Thursday, 2 May 2013

Time, Travel and Time Capsules: Keep, delete, or bury?

To anyone who's ever moved, travelers and expats especially, there comes a moment of sorting through the 'stuff' that represents your life, and deciding what to keep, delete, or bury.

Yes, bury!

After my recent post linking to the beautiful 100 year old time capsule, my own mum got in touch to tell me that she's been inspired to bury a time capsule. She asked me for suggestions of what to put in it, and even asked me to put out requests over social media for suggestions.

So I did. 


And the responses were fascinating.

What started as a list of items such as "photos of the local area" and "pictures of family" became a short debate over what format should go in a time capsule. Some people said only include hard copies of photographs and paper materials, others suggested hard drives, old laptops, video footage, etc.

Which is going to last longer and be most relevant in 100 years?

It reminded me of when I was packing to move to the USA for good. I sorted through all the stuff that I'd accumulated and the memories that it held, knowing I only had limited shipping space. I ended up packing an old VHS of a Snoopy movie, even though VHS is obsolete, I'm not sure the video still works, and it definitely doesn't work in the USA anyway. I just couldn't part with it.

We humans are funny and emotional like that. We like to hoard things that we think represent ourselves. And we do it online too. How many pins do you have on Pinterest for example? Or how many photos on Facebook? How many of your blog posts are going to matter to you in 50 years?

Some people think that we should regularly delete elements of our past, and that the internet is detrimental to our need to forget. I'm not sure I agree.

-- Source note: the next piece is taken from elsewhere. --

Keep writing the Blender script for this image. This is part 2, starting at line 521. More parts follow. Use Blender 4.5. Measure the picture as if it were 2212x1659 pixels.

First of all, I think it's important to keep mementos of our past and present. When I worked on a project helping baby boomers set up healthy aging initiatives, so many of them were concerned with memories and reminiscence. Our memories are important, and they keep our brain healthy. Cool apps like the Museum of Me (which creates a visual museum from your Facebook page) could be really useful to help us look back, but could even help to delay forgetfulness in old age.

Secondly, digital is not quite as permanent as we think. Sure, the Way Back When machine is archiving the internet, and the Library of Congress is archiving Twitter, but formats get corrupted or deleted, and new technologies come along. Old film prints are slowly deteriorating and without funding to transfer them to new formats, we're slowly losing bits of history.

So when it comes to my mum's time capsule, should I put my Facebook wall on CD, or print it out? Should I send back my dated Snoopy VHS and put that in too?

This is probably not the kind of debate that would take place 100 years ago. It would be funny if the time capsule only contained emails, Facebook posts and this blog post discussing what should go into a time capsule, and nothing else. Imagine 100 years from now, digging up the most annoyingly post-modern time capsule ever!

What useless thing did you keep with you when you moved or traveled somewhere new? 
What would you put in a time capsule? What should my mum put in her time capsule?